Effective Deterrents and Common Misconceptions
Another effective method is to lay a scent blocker to mask the scents laid down by foxes to mark their territories, confusing them. This is a harmless deterrent and pet dogs and cats are unbothered because although they too have an instinct to mark their own patches, their lives do not depend on it.
As well as blockers, Graham recommends scent repellents such as strong citronella: 'Humans find it quite pleasant, because we have only four million receptors in our noses. A fox's sense of smell uses 40 million.'
What definitely does not work, despite the folklore, is human urine. 'I have seen it all,' Graham sighs. 'Once, I was called out to a flat shared by six women. They were all peeing in a bucket and pouring it around their shed.'
'At the height of summer, that smell was pretty unpleasant, but it did not keep the foxes away. Nor will curry powder or mirrors.'
Far more effective is a water scarer, a garden-hose device with an infrared beam for a trigger. When it detects movement, it fires 30ft jets of water. Once a fox has suffered a soaking, it quickly learns to stay away.
Fox Intelligence and Urban Adaptations
I am fascinated by how rapidly they learn. In late spring, as the cubs emerge from their dens no bigger than cats, they are wary of everything. Taking Fizzy for her evening walk I will often see half a dozen of them rough and tumbling in gardens and hiding under parked cars. The moment they spot the dog, they are gone.
But within weeks they have learned not to fear her because she is on a lead. She will bark and lunge, but she is unable to chase them – so they just stand and stare a few feet away. They adopt a quizzical, contemptuous air as if to taunt her: 'Look at you, all bark and bluster, and you cannot even run up the street. Pathetic!'
Sneer as they do, they also seem intrigued by us. One night a couple of summers ago my wife and I were woken by a frantic squeaking. At first we thought a cat must have caught a rat – but when we looked out of the back bedroom window, a fox cub was playing with a squeaky dog toy.
He was biting it, tossing it in the air and chasing it, just as Fizzy does. And on the shed roof, looking down, a vixen was watching with maternal pride.
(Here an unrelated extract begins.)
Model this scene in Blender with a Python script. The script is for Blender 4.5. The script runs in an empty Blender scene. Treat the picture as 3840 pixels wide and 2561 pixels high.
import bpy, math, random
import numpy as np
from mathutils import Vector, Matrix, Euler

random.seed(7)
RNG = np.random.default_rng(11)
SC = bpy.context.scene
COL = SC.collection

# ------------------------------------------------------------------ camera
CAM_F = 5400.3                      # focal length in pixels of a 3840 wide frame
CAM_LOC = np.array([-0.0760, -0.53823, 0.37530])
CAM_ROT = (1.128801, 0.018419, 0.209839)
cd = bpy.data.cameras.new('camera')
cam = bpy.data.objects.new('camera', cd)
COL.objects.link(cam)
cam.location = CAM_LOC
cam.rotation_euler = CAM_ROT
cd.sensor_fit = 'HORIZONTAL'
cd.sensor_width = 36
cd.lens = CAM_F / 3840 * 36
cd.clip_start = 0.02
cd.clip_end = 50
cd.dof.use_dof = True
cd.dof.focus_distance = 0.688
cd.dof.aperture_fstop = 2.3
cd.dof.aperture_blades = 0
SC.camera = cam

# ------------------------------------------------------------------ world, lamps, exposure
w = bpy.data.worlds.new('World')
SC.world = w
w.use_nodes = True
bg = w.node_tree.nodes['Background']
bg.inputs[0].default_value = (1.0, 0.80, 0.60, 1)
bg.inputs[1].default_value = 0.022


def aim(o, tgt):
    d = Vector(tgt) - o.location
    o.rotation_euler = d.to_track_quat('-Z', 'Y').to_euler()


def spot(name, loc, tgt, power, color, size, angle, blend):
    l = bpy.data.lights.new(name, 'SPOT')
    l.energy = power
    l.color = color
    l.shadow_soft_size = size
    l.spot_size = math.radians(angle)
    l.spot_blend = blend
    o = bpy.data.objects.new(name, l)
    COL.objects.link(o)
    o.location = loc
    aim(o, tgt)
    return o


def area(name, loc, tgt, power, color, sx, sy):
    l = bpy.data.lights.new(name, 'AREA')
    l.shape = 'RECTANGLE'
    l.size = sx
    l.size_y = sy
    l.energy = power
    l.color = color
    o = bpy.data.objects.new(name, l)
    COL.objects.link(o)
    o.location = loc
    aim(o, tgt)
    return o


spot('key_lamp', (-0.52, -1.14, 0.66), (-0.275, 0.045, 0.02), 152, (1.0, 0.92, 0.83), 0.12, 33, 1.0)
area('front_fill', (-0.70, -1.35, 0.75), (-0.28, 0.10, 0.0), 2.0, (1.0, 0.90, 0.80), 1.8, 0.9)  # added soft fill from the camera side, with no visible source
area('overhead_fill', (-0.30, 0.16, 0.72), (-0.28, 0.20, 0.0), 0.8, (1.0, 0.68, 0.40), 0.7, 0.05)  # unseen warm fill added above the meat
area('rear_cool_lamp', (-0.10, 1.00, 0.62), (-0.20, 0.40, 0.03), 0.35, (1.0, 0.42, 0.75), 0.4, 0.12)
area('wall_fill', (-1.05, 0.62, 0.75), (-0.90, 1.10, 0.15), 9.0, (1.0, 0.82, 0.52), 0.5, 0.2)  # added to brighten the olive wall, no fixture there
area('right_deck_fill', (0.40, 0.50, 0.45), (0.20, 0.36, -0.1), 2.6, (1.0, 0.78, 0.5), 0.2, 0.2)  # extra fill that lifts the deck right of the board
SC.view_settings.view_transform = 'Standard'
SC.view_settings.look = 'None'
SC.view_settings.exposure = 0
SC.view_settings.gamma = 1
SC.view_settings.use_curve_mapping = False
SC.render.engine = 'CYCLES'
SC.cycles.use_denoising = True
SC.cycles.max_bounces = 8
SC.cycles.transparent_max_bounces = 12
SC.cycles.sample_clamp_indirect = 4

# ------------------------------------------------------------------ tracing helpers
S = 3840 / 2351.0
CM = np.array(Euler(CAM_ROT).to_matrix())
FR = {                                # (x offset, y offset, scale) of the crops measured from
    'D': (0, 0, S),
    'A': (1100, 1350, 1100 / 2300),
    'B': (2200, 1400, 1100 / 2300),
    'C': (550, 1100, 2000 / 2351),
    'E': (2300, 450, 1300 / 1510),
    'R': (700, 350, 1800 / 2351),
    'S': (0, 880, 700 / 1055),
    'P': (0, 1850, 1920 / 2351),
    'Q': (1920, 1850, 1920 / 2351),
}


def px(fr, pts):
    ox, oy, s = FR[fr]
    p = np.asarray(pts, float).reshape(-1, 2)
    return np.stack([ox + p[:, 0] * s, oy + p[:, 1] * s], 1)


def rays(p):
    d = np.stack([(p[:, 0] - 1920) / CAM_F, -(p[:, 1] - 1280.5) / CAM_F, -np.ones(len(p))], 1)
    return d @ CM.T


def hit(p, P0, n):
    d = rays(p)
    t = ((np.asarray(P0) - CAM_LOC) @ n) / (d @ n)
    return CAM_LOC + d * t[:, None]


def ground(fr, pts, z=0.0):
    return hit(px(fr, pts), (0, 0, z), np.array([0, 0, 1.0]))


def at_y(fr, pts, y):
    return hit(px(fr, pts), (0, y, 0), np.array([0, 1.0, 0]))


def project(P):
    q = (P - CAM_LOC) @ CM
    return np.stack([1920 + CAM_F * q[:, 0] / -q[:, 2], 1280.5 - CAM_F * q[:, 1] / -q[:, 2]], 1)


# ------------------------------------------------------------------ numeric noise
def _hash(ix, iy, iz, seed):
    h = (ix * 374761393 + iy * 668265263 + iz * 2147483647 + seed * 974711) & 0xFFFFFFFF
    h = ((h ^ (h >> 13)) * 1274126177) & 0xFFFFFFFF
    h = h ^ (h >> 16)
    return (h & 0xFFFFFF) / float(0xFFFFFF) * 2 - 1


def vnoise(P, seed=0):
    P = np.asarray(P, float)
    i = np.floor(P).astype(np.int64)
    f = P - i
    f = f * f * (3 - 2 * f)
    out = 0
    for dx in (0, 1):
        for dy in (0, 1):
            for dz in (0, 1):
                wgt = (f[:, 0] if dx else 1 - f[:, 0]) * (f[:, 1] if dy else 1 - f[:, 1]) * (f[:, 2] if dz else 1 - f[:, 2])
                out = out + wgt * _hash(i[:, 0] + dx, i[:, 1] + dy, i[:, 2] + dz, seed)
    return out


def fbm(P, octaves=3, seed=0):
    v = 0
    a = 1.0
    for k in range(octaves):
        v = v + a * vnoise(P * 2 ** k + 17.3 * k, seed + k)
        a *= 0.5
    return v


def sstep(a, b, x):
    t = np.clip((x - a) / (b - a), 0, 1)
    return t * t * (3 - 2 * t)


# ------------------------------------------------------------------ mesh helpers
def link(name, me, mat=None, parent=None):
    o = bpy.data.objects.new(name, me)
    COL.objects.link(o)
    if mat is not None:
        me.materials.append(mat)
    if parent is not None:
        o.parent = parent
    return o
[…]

Why Feeding Foxes Is Not Recommended
Though they might occasionally behave like pets, it is vital not to encourage them to become too trusting of people – for humans' sake as well as their own. 'Some people put out food and they will tap on the window to attract the fox to come closer,' says Graham. 'But somebody else who is scared of foxes might also bang on the window, to frighten them away... and they will come closer because they have been conditioned to expect food.'
Foxes will not attack people, but not everyone knows that. And feeding them really is not necessary. A Bristol University study suggests in each fox's territory, there is 341 times more food than it requires. Whatever the other dangers for an urban fox, starvation is not one of them.
City life does affect them in unexpected ways, though. Until recently, cubs would leave their mothers and disperse by the time they were six months old. Now, they will often stay at home with mum well into adulthood, for a year or longer. Apparently Gen Z's desire to live with their parents is a fox thing, too.